Written PostJosh Reviews Won’t You Be My Neighbor?

Josh Reviews Won’t You Be My Neighbor?

Perhaps the best movie I saw this past summer was Morgan Neville’s wonderful look at the life and work of Fred Rogers, Won’t You Be My Neighbor?

Like so many of my generation, I grew up watching Mr. Rogers’ Neighborhood.  The moral and life lessons of Fred Rogers’ television program for children have stayed with me, and are deeply woven into my being.  I knew this, but watching Won’t You Be My Neighbor? I was struck anew by the lessons that Mr. Rogers taught me and so many other kids like me.

The documentary film is a heartwarming (and also, at times, sad) look back at Mr. Rogers’ life and his life’s work: using the medium of television to educate children.  The film allows us to hear from Fred Rogers himself, via archival footage (such as clips from his famous testimony before Congress in 1969) and generous helpings of scenes from the show.  Even better, the film brings together many of the men and women who knew and worked with Mr. Rogers.  We hear from many of the men and women who knew and worked with him, in front of and behind the camera, and they each have fascinating and insightful stories to tell.

Watching the film, I was struck by the power of Mr. Rogers’ moral teachings.  The film devotes significant time to lessons that Mr. Rogers wove into his TV show.  For example, the film spends time discussing the episode in which Fred Rogers invited African-American François Clemmons, who played a friendly neighborhood police officer on the show, to wash his feet in the same small pool that he (Mr. Rogers) was using.  (That clip from the show is presented, in the film, along with actual clips of African Americans being chased out of a whites-only swimming pool.  It’s a powerful reminder of just how bold Mr.
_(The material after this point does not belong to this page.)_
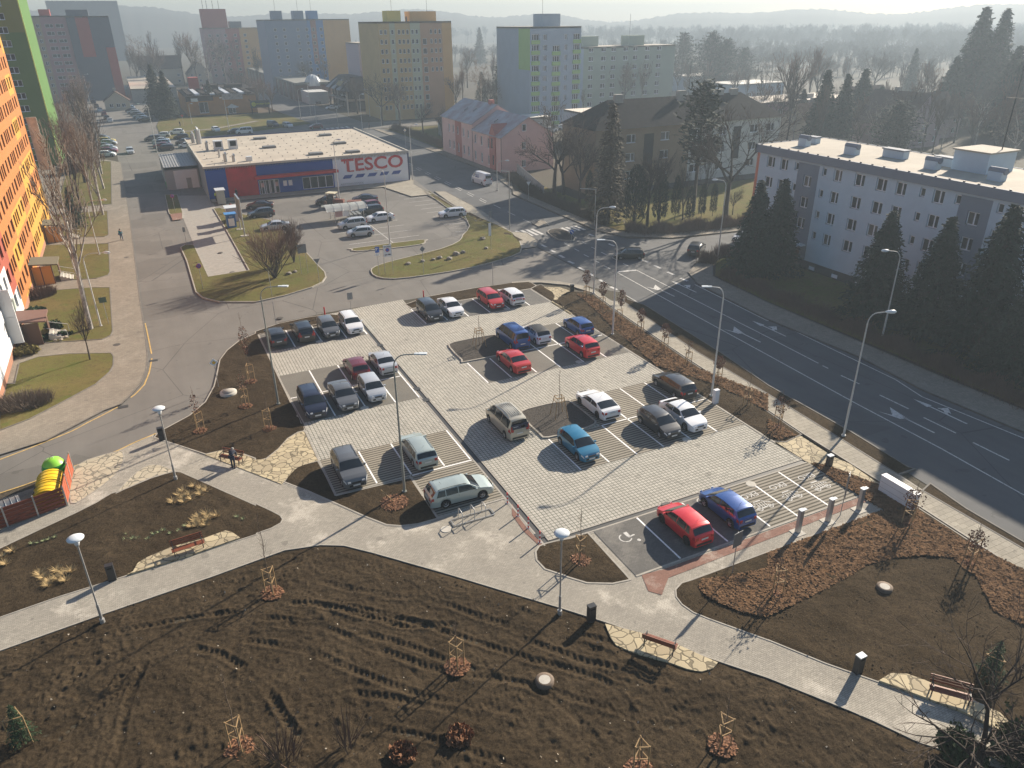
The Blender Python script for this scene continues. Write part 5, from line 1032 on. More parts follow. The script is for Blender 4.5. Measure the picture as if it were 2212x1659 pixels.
X, Y = AT('12', 1195, 1030); r = empty('broken_sapling', (X, Y, ZP), 0, 'leaning broken stake over a mound of bark chips near the tall lamp', 'young tree'); b = MB(); b.tube([(0, 0, .1), (-.75, .35, 1.1)], .035, 6); b.build('stake', mWood, r); rr = np.random.default_rng(8); a = rr.uniform(0, 6.28, 500); d = .95*rr.uniform(0, 1, 500)**.6
V = chips(np.stack([np.cos(a)*d, np.sin(a)*d, .08+.12*(1-d)], 1), .1, rr); npmesh('bark_chips', V, np.arange(len(V)).reshape(-1, 4), mBarkF, r, False)
# ------------------------------------------------------------------ recycling corner
mRedP = M('red fence boards', (.42, .095, .04), .6, .3, 3); mFenceD = M('dark stained boards', (.20, .042, .016), .6, .35, 3); mYel = M('yellow plastic', (.72, .46, .008), .4); mGrn = M('green plastic', (.02, .30, .035), .35); mGrnL = M('light green plastic', (.25, .60, .05), .4); mZinc = M('zinc', (.26, .275, .29), .4, .2, 4, metal=.5); mZincD = M('dark container', (.06, .065, .07), .5)
c0 = AT('02', 585, 1048); c1 = AT('02', 12, 1255); c2 = AT('02', 637, 748)
def fence(p, q, H, n, mat, label, boards=5, gap=.06):
    a = math.atan2(q[1]-p[1], q[0]-p[0]); L_ = math.dist(p, q); r = empty('board_fence', (*p, ZP), a, label, 'fence')
    for i in range(n+1): b = MB(); b.cbox(L_*i/n, 0, H/2+.06, .09, .09, H+.12); b.build('post', mPole, r)
    for i in range(n):
        b = MB()
        for k in range(boards): h = H/boards; b.box(L_*i/n+.05, -.02, .08+k*h, L_*(i+1)/n-.05, .02, .08+(k+1)*h-gap)
        b.build('board_panel', mat, r)
    return a
H1 = hgt('02', 585, 1048, '02', 893)
e = ((c1[0]-c0[0])*1.35+c0[0], (c1[1]-c0[1])*1.35+c0[1])
fa = fence(c0, e, H1, 3, mFenceD, 'long dark red brown board fence in front of the waste containers'); fence(c0, c2, H1, 3, mRedP, 'bright red brown board fence at the right end of the waste containers')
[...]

Rogers’ show truly was at the time.)

I particularly enjoyed the attention the film gives to an analysis of Fred Rogers’ pedagogical approach to education.  Most often this is explained best by Mr. Rogers himself, in archival interview footage.  I found it fascinating to listen to him discuss the ways he used his show to help teach kids to feel comfortable with their full spectrum of feelings, from happiness to sadness to anger.  One moment that stuck with me is when he compares talking to kids about their feelings with playing the piano — some key changes are easy, while some are hard.  I found this to be a striking piece of insight, one of many in the film.

But the film does not set out to canonize Fred Rogers as a perfect saint.  In an uncomfortable moment, one of his sons comments on the difficulties of having “the second Christ” as a dad.  And the film doesn’t shy away from the fact that the same man who boldly washed his feet in the same pool as François Clemmons also discouraged the gay Mr. Clemmons from coming out of the closet.  (Later in life, Fred Rogers did become a supporter of gay rights.)

This isn’t a cynical film designed to knock Fred Rogers down.  The film doesn’t buy into the position of those modern-day talking heads who have criticized Mr. Rogers for teaching kids that they’re each special.  (A few choice clips of that sort of idiocy appear towards the end of the film, with the film itself serving as a potent counter-argument.)  But I appreciated that the film was able to present a picture of Mr. Rogers as a human being.

I commented above that Won’t You Be My Neighbor? was both heartwarming and also sad.  Watching the film, I felt a profound sense that something important had been lost from our culture with the passing of Fred Rogers and his children’s television program.  Our world needs more teachers and leaders out there focusing on the values of kindness, of understanding, of love.  I find it hard to shake my sadness at the Fred Rogers shaped hole that now exists in the world, and I worry for the generations of kids growing up without the benefit of his wisdom.

But I don’t think Mr. Rogers would want me to focus too intently on the negative.  Won’t You Be My Neighbor? is a wonderful piece of work that shines a well-deserved light on a man who worked so hard to bring good into the world, and who taught so much to so many of us.